Auditors, Grant Thornton have acknowledged the council’s “strong record of financial management”, but raised concerns about its ability to save tens of millions of pounds to balance its medium-term budget.
Devon County Council is at risk of becoming financially unsustainable, and may need to cut costs or increase income, according to its auditors, Grant Thornton.
The firm acknowledged the council’s “strong record of financial management”, but raised concerns about its ability to save tens of millions of pounds to balance its medium-term budget.
Its report says future cost pressures will mean just over £136 million – equivalent to about eight per cent of current expenditure – will need to be secured through a mix of savings, earnings and grant income for the authority if the council is to achieve its medium-term financial plan up to March 2028.
It said: “The high cumulative dedicated schools grant (DSG) deficit, reliance on reserves to balance the recent budget, and the required levels of savings needed into the medium term to deliver the medium-term financial strategy represent a significant risk to financial sustainability.”
Addressing the council’s audit committee this week, Grant Thornton’s Peter Barber said Devon’s overall audit was positive, and that there were no ‘statutory’ recommendations, which are the most serious recommendations a council can receive.
But it received three ‘key’ recommendations, where further action is required.
“Devon has had them in the past and continues to have them,” he said.
“In terms of the direction of travel, I think there are lots of positive things going on and there is a self-awareness, with the council seeking to address concerns.
“But this is a journey; it isn’t at the end yet, and there is a lot more to do.”
Mr Barber added that Devon is not alone in such challenges, particularly in deficits in its education budget.
Earlier this year, Devon secured £95 million from the government’s Safety Valve scheme to help plug its special educational needs and disabilities (SEND) deficit of £163 million.

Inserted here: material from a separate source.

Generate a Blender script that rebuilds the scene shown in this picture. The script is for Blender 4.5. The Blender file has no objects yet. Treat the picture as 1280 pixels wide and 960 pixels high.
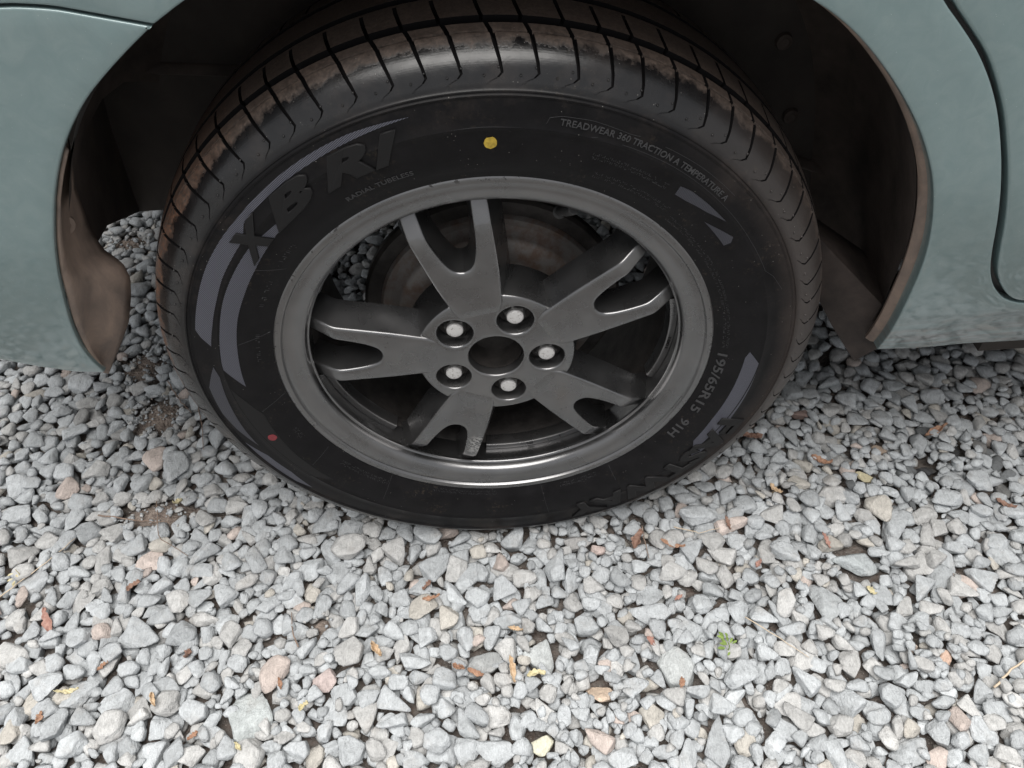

But the grant comes with stipulations, including a requirement to cut costs and review processes.
“The underlying position is that you need more money than you are getting in at the moment,” Mr Barber added.
“And the only way to address that is to cut costs, which often means changing or cutting services, or generating income, or both.
“But councils often have to take decisions in year one where investments are made but the benefits materialise in later years, and that can be difficult.”
Grant Thornton also recommended the council “enhance its governance and oversight arrangements” over its children’s services.
“For each of the areas identified, there needs to be a number of actions with a lead officer, deadline, narrative of progress, a risk rating, expected outcomes and key performance indicators that are used to monitor progress,” the report said.
“Members need better assurance that the children’s services are improving and the estimated timescales for achieving an adequate rating.”
Donna Manson, Devon’s chief executive, added that the council had stabilised its children’s service.
“We have improved what we are doing for children and young people, and the business end is now coming behind that,” she said.
“It doesn’t matter what processes you put in place, they won’t work without stable leadership.”
Ms Manson added that her team’s capability to manage children in care was stable and “provides me with a level of assurance I never had before”.
“We now have the capability, project management and leadership, and we are confident in the data we have and the line of sight, and that has been a big step.”
She acknowledged Send was a “much greater challenge” and would involved a “longer journey”.